Reply to post: Re: I miss the old days

Linux 3.19 released for your computing pleasure

Nigel 11

Re: I miss the old days

We used to be able to work out how big the changes were from the numbers

That may work OK for an app. It won't work for a general-purpose operating system. The thing that is most likely to be immediately visible to a non-technical user is a change in the user API causing existing programs to break (which is something that Linux tries very, very hard to avoid). The next most likely is a new bug in a facility that you are using, but that's hardly something that they wanted to ship!

Apart from this, who decides what is a big change? A complete re-working of the code for massively parallel SMP systems may be scarcely visible to a person with a single 4-core CPU (and even less visible to someone working with a single-core embedded peabrain). A new filesystem ( for example Btrfs) may be of huge interest to some, and of no relevance whatsoever to others that aren't intending to use it. And so on.

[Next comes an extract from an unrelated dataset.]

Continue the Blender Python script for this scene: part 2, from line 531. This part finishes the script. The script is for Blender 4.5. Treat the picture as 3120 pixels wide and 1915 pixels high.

The switch from Linux 2.x to Linux 3.x was supposedly arbitrary, but did in fact coincide with a major architectural change that the kernel debelopers had been working towards for the best part of a decade. What do you mean, you didn't notice the final demise of the Big Kernel Lock? Well, actually, you weren't supposed to. Its removal was a success. Cause for celebration by kernel developers (and maybe, the reason for the big version number change), but a big yawn for everyone else.

So, is there any reason for Linux kernel going from 3.x to 4.0 other than (maybe) the next release after 3.99? Well, just maybe ...

1.x ... a developer / enthusiast system

2.x ... production-ready, large scale SMP handicapped by big Kernel lock

3.x ... big Kernel lock finally gone, scales from embedded peabrains up to huge datacenters.

What next? I'm hoping for

4.x ... Microsoft abandons its own OS kernel, adopts Linux.